In conclusion we make a small remark. It can be shown that from the minimaxity of the \(T^2\)-test under any alternative \(H_\delta\), \(\delta>0\), there follows the minimaxity of the \(T^2\)-test under the more natural alternative \(H_\delta' : N\xi'\Sigma^{-1}\xi \geq \delta\). The proof is by contradiction, if one takes into account that, as we have already mentioned, for fixed \(\delta\) the power of the \(T^2\)-test is constant.

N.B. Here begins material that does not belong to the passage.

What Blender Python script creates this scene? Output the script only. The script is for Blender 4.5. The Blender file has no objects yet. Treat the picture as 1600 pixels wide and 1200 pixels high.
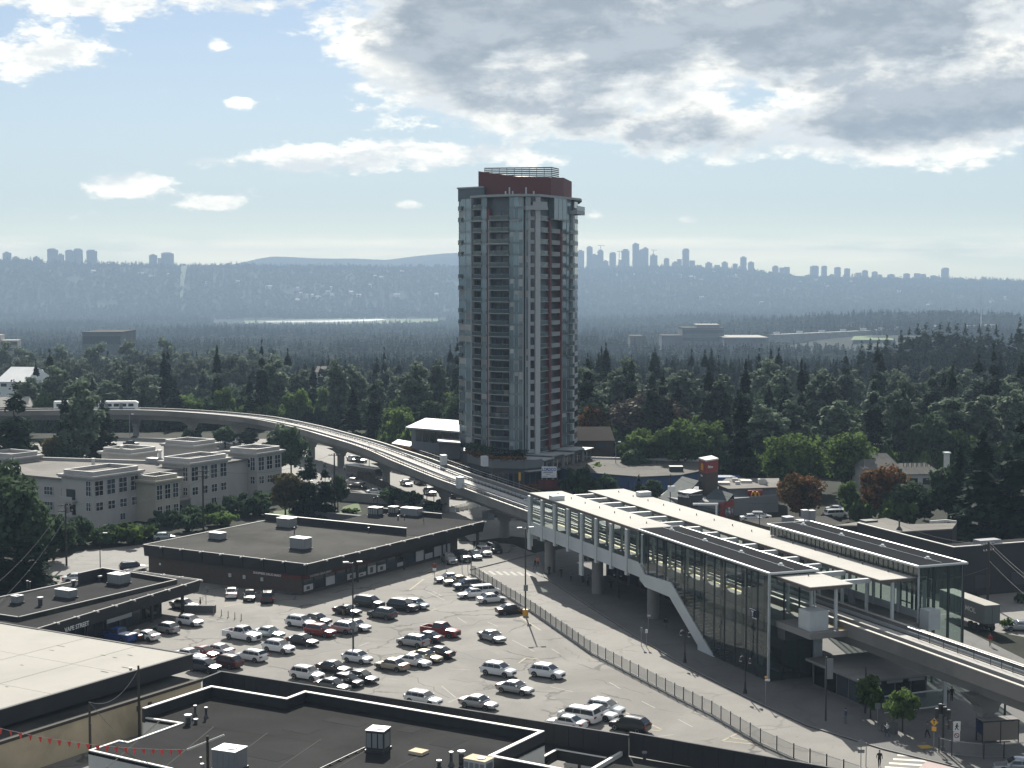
import bpy, math, random
import numpy as np
from mathutils import Vector, Matrix

random.seed(7)
RNG = np.random.default_rng(7)
sc = bpy.context.scene
COL = sc.collection
R = math.radians

# ---------------------------------------------------------------- camera
CAM_H = 50.0
FPX = 2500.0
PITCH = math.atan(170.0 / FPX)
cam_d = bpy.data.cameras.new("camera")
cam_d.sensor_width = 36.0
cam_d.lens = 36.0 * FPX / 1600.0
cam_d.clip_start = 0.5
cam_d.clip_end = 60000.0
cam = bpy.data.objects.new("camera", cam_d)
COL.objects.link(cam)
cam.location = (0, 0, CAM_H)
cam.rotation_euler = (math.pi / 2 - PITCH, 0, 0)
sc.camera = cam

# ---------------------------------------------------------------- sun, sky, exposure
SUN_EL = R(33.0)
SUN_DIR = Vector((-0.07 * math.cos(SUN_EL), 0.9975 * math.cos(SUN_EL), math.sin(SUN_EL))).normalized()
sun_d = bpy.data.lights.new("sun", 'SUN')
sun_d.energy = 5.0
sun_d.angle = R(0.5)
sun_d.color = (1.0, 0.945, 0.85)
sun = bpy.data.objects.new("sun", sun_d)
COL.objects.link(sun)
sun.location = (0, 0, 300)
sun.rotation_euler = SUN_DIR.to_track_quat('Z', 'Y').to_euler()

sc.view_settings.view_transform = 'Standard'
sc.view_settings.look = 'None'
sc.view_settings.gamma = 1.0
sc.view_settings.use_curve_mapping = False
sc.view_settings.exposure = 0.74
sc.render.engine = 'CYCLES'
sc.cycles.use_denoising = True
sc.cycles.max_bounces = 6
sc.cycles.diffuse_bounces = 2
sc.cycles.glossy_bounces = 2
sc.cycles.transmission_bounces = 4
sc.cycles.transparent_max_bounces = 12
sc.cycles.volume_bounces = 0
sc.cycles.caustics_reflective = False
sc.cycles.caustics_refractive = False
sc.cycles.sample_clamp_indirect = 4.0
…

This remark is also substantiated by I. V. Romanovskii.

REFERENCES

1. T. W. Anderson, Introduction to Multivariate Statistical Analysis, N. Y., 1958.
2. J. Simaika, Biometrika, 32, 70 (1941).
3. C. Stein, Ann. Math. Stat., 26, 769 (1955).
4. C. Stein, Ann. Math. Stat., 27, 616 (1956).
5. N. Giri, J. Kiefer, Ann. Math. Stat., 33, 1490 (1962).
6. N. Giri, J. Kiefer, C. Stein, Ann. Math. Stat., 34, 1524 (1963).
7. E. L. Lehmann, Testing Statistical Hypotheses, “Nauka,” 1964.
8. E. L. Ince, Ordinary Differential Equations, Kharkov, 1939.